The U.S. women’s gymnastics team has recaptured here what eluded them in Tokyo: gold.
After Simone Biles’s struggles led to silver in 2021, the Americans sought redemption, and found it with a rock-solid performance in the Paris Olympic Games.
The win came in a gym packed with A-list celebrities, and with Biles and teammate Sunisa Lee reestablishing herself as favourites in Thursday’s all-around final. Italy took silver, and Brazil took bronze.
The Americans had been dominant in the qualifying round, but Biles felt minor pain in her calf during the competition, her coach, Cecile Landi, said afterward. Biles competed the rest of the meet with her lower leg wrapped in tape.
Yet Biles continued on and delivered a standout performance amid the injury scare.
With Russia banned from competing as a team at these Games, the Americans are heavy favourites to win the gold. In the qualifying round, the U.S. women posted a score more than five points ahead of the next-best teams - Italy, China and Brazil.
The U.S. women have said they were looking to redeem themselves after falling to silver in Tokyo after Biles suffered a disorienting mental block.
In vault, with Biles’s 14.900, the U.S. women finished with a 44.100. That’s lower than in the qualifying round, but the difference is solely because Biles opted to perform the less difficult of her two vaults. Overall, that was a great start for the Americans.
Sunisa Lee, the U.S. team’s star on bars, wasn’t fazed by her mistake in warm-ups. She caught that opening release element without issue. She had a bit of trouble on the next skill - a full-twisting transition down to the low bar - and didn’t connect the next skill. But she kept her rhythm to avoid a major deduction. Lee received a 14.566, the best score of the rotation for the Americans.
And Jordan Chiles put together one of the most stunning floor routines of her career - she was in tears as soon as she was in her final landing position.
On beam, Biles delivered, with a mostly solid routine. She had to fight to control her wolf turn, which is when she spins on one foot in a squatted position, but she stayed on the apparatus without a major break. On her aerial cartwheel, she wobbled and bent at her hips, which was the biggest deduction in the routine. She still earned a 14.366.
Biles hit her routine on bars. She had no major issues and looked thrilled when she landed. When the crowd cheered, it was a bit hard to hear the floor music in the arena. She scored a 14.400.
Bars is Biles’s weakest event, but that’s relative to how good she is on the other apparatuses. Biles said earlier this year: “For so many years, everybody told me I’m not good at bars, and I thought I wasn’t good at bars. But it’s not the worst. I can swing bars.”

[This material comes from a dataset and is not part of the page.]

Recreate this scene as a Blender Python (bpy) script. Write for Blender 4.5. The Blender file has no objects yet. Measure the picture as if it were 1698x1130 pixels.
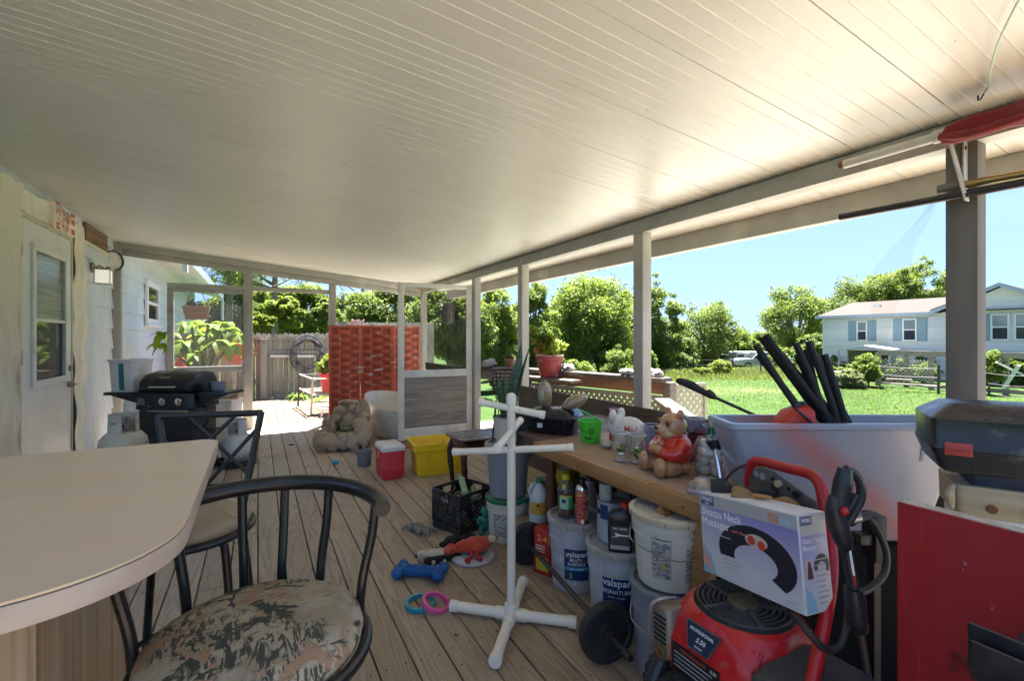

Rebeca Andrade anchored Brazil’s lineup on bars with a 14.533. She worked through the routine with fantastic form; her legs stayed perfectly together on her pirouetting elements, and her release elements had great amplitude. She also hit a clean balance beam routine for a 14.133, helping to get Brazil back on track after the early fall in the rotation. Her floor routine was beautiful, with a stumble on her first tumbling pass, but she stuck her double layout third pass for a 14.200. In her last event, she put up a huge 15.100 on vault.
China saw two tough errors: Qiu Qiyuan hit her foot on the bar in the midst of her laidout Jaeger. She’s normally fabulous on bars. She received a 14.300, but just a 7.700 execution score. And Zhou Yaqin, one of China’s best beam workers, grabbed the beam and then fell during a switch split leap, getting a 12.300. China typically does well in uneven bars, but floor and vault are weaker events for their team.
Flavia Saraiva, one of the stars of Brazil, took a hard fall on the uneven bars earlier and afterward wore a bandage on her eyebrow. In her balance beam routine, she bent way over at the waist during one element - but she managed to get a 13.433.
Celebrities in the stands included Natalie Portman, Michael Phelps, Nadia Comaneci and Serena Williams. Tom Cruise stopped by qualifications earlier this week.